BISHOP OF PETERBOROUGH


Doctor Thomas Dove.


            <464>I should do both this worthy prelate<465> and myself much wrong, if I should not commend him for many good parts; being one whom I have long known to have been greatly respected and favoured by the late Queen, and no less liked and approved in the more learned judgement of his Majesty. Howbeit, the ground on which I would build his chief praise, to some of the Aristarchi<466> and sour censurers of these days, requires first an apology. For I remember, that even in Cambridge, about 25 years since, (and I am sure he remembers it too,) a question rose among the divines (scarce fit for the schools, less fit for the pulpit, yet was it both handled and determined in the pulpit,) whether rhetorical figures and tropes, and other artificial ornaments of speech taken from profane authors, as sentences, adages, and such like, might be used in sermons; and not rather the plain naked truth, delivered out of the word of God.
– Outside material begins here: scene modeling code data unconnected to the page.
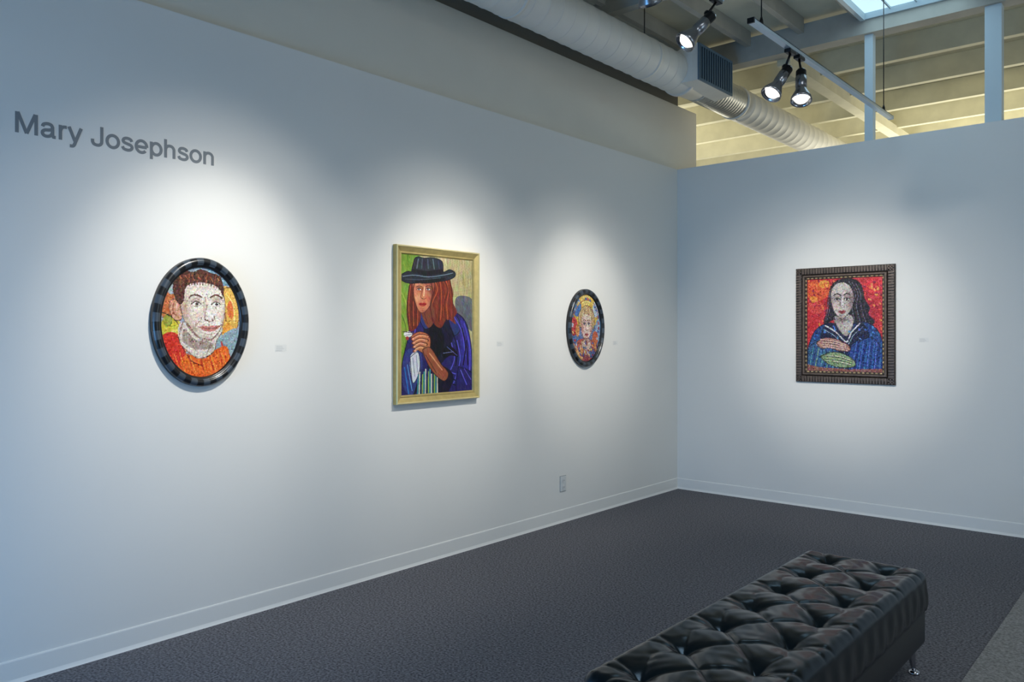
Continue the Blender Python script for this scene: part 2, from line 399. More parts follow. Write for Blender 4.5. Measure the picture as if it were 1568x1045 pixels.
a.poly([(285,538),(312,545),(335,530),(352,528),(356,560),(330,575),(280,575),(272,560)],(236,106,34))
a.line([(272,510),(290,544),(312,556)],1.5,(120,30,25))
for k in range(26):
    x0=250+k*4.2; a.line([(x0,530+((k*5)%13)),(x0+8,556+((k*3)%11))],1.2,[(250,150,50),(176,26,25),(255,190,80),(232,80,30)][k%4],al=.75)
a.poly([(280,490),(342,496),(334,518),(328,536),(305,544),(284,530),(274,515)],(222,212,200),edge=(120,80,66))
a.poly([(283,500),(300,516),(326,521),(324,530),(300,530),(280,518)],(166,148,136)); a.line([(288,512),(300,532)],1.2,(130,105,92)); a.line([(325,522),(318,538)],1.2,(130,105,92))
a.poly([(272,456),(262,458),(259,468),(263,482),(272,488),(279,482)],(214,158,130),edge=(110,60,48)); a.line([(266,463),(265,474),(270,481)],1.6,(150,84,66)); a.line([(271,464),(270,474)],1.2,(240,214,196))
FACE=[(277,440),(290,430),(325,428),(342,440),(348,460),(346,486),(338,504),(325,517),(310,516),(294,504),(283,488),(277,468)]
a.poly(FACE,(238,230,218),edge=(112,80,68),ew=1.1)
fm=a.inside(FACE); keep=a.A.copy()
a.glow(283,474,8,26,(176,140,118),.75); a.glow(296,500,12,9,(176,146,128),.6); a.glow(347,478,5,20,(176,150,136),.6); a.glow(318,514,12,4,(180,150,136),.6)
a.glow(300,458,10,6,(172,146,134),.7); a.glow(334,457,9,6,(172,146,134),.7); a.glow(302,480,9,7,(226,186,168),.6); a.glow(338,478,5,7,(226,186,168),.5); a.glow(310,438,26,4,(196,176,162),.6); a.glow(314,470,3,10,(190,160,146),.6)
a.A=np.where(fm[...,None],a.A,keep)
HAIR=[(270,458),(265,440),(270,422),(280,414),(296,416),(308,411),(322,415),(338,420),(345,434),(345,450),(340,440),(330,433),(312,430),(294,432),(284,440),(281,458),(276,464)]
a.poly(HAIR,(84,46,34),edge=(46,26,22),ew=1)
for k in range(16): a.line([(272+k*4.4,440-6*math.sin(k/5.0)),(270+k*4.8+(k%3),416+((k*7)%5))],1.1,[(44,26,24),(150,86,54),(106,56,38)][k%3])
for k in range(7): a.line([(274+k*10,420+(k%2)*2),(278+k*10,426+(k%3))],1.4,(178,112,72))
for ex in(301,333):
    a.poly([(ex-6.5,462.8),(ex-2,460.2),(ex+3,460.4),(ex+6.5,463),(ex,465.0)],(238,238,234)); a.ell(ex+1.4,462.5,2.5,2.3,(70,58,50)); a.ell(ex+1.6,462.4,1.3,1.4,(16,14,16)); a.ell(ex+2.2,461.4,.6,.6,(255,255,255))
    a.line([(ex-7.5,462.9),(ex-2,459.5),(ex+3.5,459.7),(ex+7.5,463.2)],1.4,(60,40,34)); a.line([(ex-6,465.6),(ex,466.8),(ex+6,465.0)],.8,(140,106,92)); a.line([(ex-6,456.2),(ex,454.6),(ex+6,456.4)],.7,(150,120,106))
a.line([(290,453.5),(296,449.6),(302,449.4),(310,452.5)],2.3,(88,56,42)); a.line([(324,452.5),(330,449),(337,449.4),(343,453)],2.3,(88,56,42))
a.line([(315,453),(318,466),(315,478),(316,484)],1.0,(158,126,110)); a.line([(324,456),(325,474)],1.8,(252,248,240)); a.line([(314,482),(315,486),(319,487.5),(323,489),(328,487.5),(331,484.5),(330,481)],1.3,(118,82,70)); a.ell(319,486.4,1.3,.8,(70,40,36)); a.ell(327,486.3,1.2,.8,(70,40,36))
a.poly([(306,497.5),(314,495.4),(321,496.2),(326,495.2),(340,495.4),(332,501.8),(322,504),(313,502.4)],(204,134,122)); a.line([(304,497),(313,498.6),(323,499.6),(333,498),(342,493.8)],1.2,(112,50,46)); a.line([(314,507),(323,508.4),(330,506.8)],.9,(170,130,114))
a.line([(301,490),(299.5,500)],1.1,(160,126,110));a.line([(343,487),(345,495)],1.1,(160,126,110)); a.line([(309,486),(302,493)],.9,(170,136,120)); a.line([(286,490),(297,505),(310,514),(326,515),(338,504)],1.2,(130,96,82))
a.mosaic(60,14,grout=(96,78,68),gal=.38); a.build('mosaic_panel',e,.014,True,M_mos)

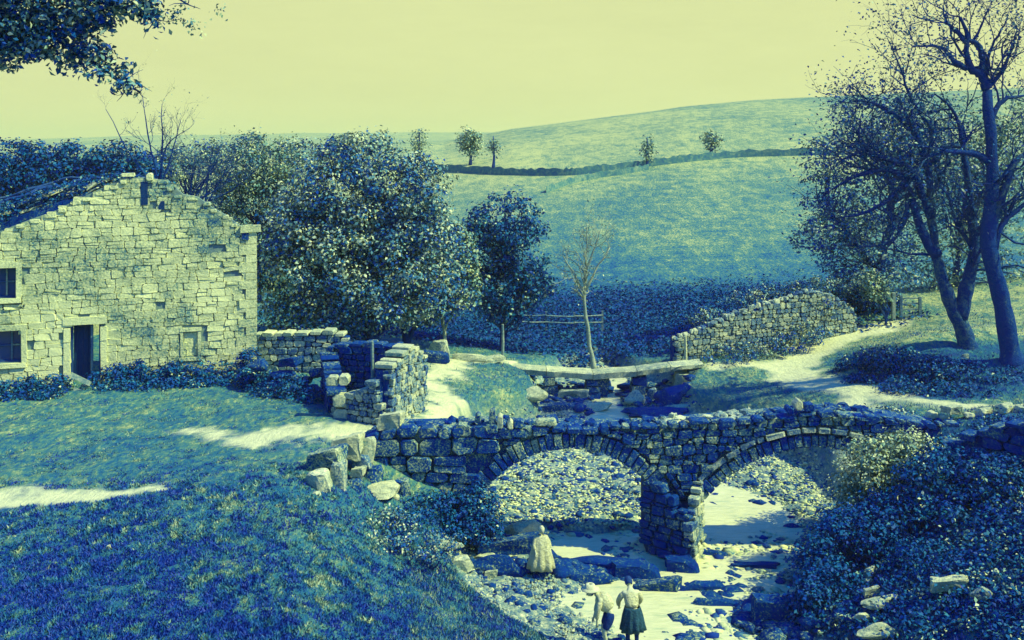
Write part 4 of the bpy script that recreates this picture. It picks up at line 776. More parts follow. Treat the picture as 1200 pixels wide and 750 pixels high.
def twig_tree(name, label, trunks, bark, seed, depth=3, kids=5, ln=1.6, group=None, leaf=None, leafn=0, ang=.6, upb=.25, rt=.02, lm='leaf_pale', lsz=.1, limbs=True, spr=.35):
    """bare tree: trunk and limbs as given, then real forking twigs grown from them"""
    rr = np.random.default_rng(seed); b0 = trunks[0][0][0]; t = thing(name, [float(x) for x in b0], label, 'tree', group); mb = MB(); tips = []
    def grow(p, d, l, r, dep):
        n = 4; P = [p]; dd = d.copy()
        for i in range(n): dd = dd + rr.normal(0, .22, 3) + np.array([0, 0, upb * .3]); dd /= np.linalg.norm(dd); P.append(P[-1] + dd * l / n)
        mb.add(*tube(P, np.linspace(r, r * .5, n + 1), 4 if dep < depth else 3, False)); tips.extend(P[2:])
        if dep < depth:
            for k in range(rr.integers(2, 4) + (1 if dep == 0 else 0)):
                i = rr.integers(1, n + 1); nd = dd + rr.normal(0, ang, 3); nd[2] += upb; nd /= np.linalg.norm(nd); grow(P[i], nd, l * rr.uniform(.5, .75), r * .55, dep + 1)
    for j, (tr, r0, r1, k_) in enumerate(trunks):
        P = smooth_path(np.array(tr, float), 4); P[1:-1] += rr.normal(0, .015, P[1:-1].shape); m2 = MB(); rad = np.linspace(r0, r1, len(P)); 
        if j == 0: rad[0] *= 1.5; rad[1] *= 1.2
        rad = rad * (1.35 if j else 1) * rr.uniform(.88, 1.15, len(P)); m2.add(*tube(P, rad, 10)); m2.build('trunk' if j == 0 else 'limb', M[bark], t, True)
        for i in range(k_):
            q = rr.uniform(.3, 1) if j else rr.uniform(.5, 1); q = q if i < k_ - 1 else 1.0; ii = int(q * (len(P) - 1)); tg = P[min(ii + 1, len(P) - 1)] - P[max(ii - 1, 0)]; tg /= np.linalg.norm(tg) + 1e-9
            nd = tg * .6 + rr.normal(0, ang, 3); nd[2] += upb; nd /= np.linalg.norm(nd); grow(P[ii], nd, ln * rr.uniform(.6, 1.2), min(rad[ii] * .5, rt * 2.2), 0)
    if mb.n: mb.build('twigs', M[bark], t)
    if leafn and tips:
        T = np.array(tips); C = T[rr.integers(0, len(T), leafn)] + rr.normal(0, spr, (leafn, 3)); leaves('crown', C, lsz, M[lm], t, seed + 5)
    return t
Y = 46; b0 = base(697, Y); twig_tree('sapling', 'slender nearly bare pale-stemmed sapling alone in the dark hollow', [([b0, W(690,395,Y), W(685,350,Y), W(687,310,Y), W(688,262,Y)], .12, .02, 26), ([W(686,345,Y), W(672,320,Y), W(660,300,Y)], .05, .015, 6), ([W(686,340,Y), W(702,310,Y), W(715,290,Y)], .05, .015, 6), ([W(687,318,Y), W(697,290,Y), W(704,268,Y)], .04, .012, 5)], 'pale_bark', 230, depth=2, ln=1.0, leafn=350, rt=.02, lsz=.09, spr=.12, lm='leaf_pale')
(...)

The precise sort, that would have the word and church and all go naked, (saving for some apron, perhaps of fig-leaves,) were not only earnest, but bitter, against the use of all such human, or (as they called them,) profane helps; calling them paintings fitter for strumpets, than for sober and chaste matrons. But the graver and more orthodox were of the other opinion; and namely, my learned tutor, Doctor Flemming, by appointment of the heads of the colledges, in an excellent sermon determind the controversy. "That seing now the extraordinary gifts, first of tongues, next of miracles, was ceased; and that knowledge is not now infusa, but acquisita,<467> we should not despise the help of any human learning; as neither St. Paul did, who used the sentences of poets, as well as of prophets, and hath many excellent tropes, with exaggerations and exclamations in his epistles: for chastity doth not abhor all ornaments, and Judith did attire her head as curiously as Jezebel," &c.

            About 12 year after this, the very same question in the same manner was canvassed at Oxford, and determined in the pulpit by Dr. House, against Dr. Reynolds, who had held the other opinion: but upon occasion of this sermon, at which my brother, (that had been his scholar,) and myself, happened both to be present; he retracted to us his opinion, or rather disclaimed it, as my Lord of Durham that now is (but then dean of Christ Church) doth well remember. This opinion then being sound, that eloquence may serve as a handmaid, and tropes and figures as jewels and ornaments, to this chaste matron, Divinity; I must say (as I began,) that his sermons are as well attended, and adorned in this kind, and as plentifully as any of his predecessors have been, or his successors are like to be; and that they were wont so to be long since, sufficeth this testimony, that her Majesty that last reigned, when she first heard him, said, "she thought the Holy Ghost was descended again in this Dove."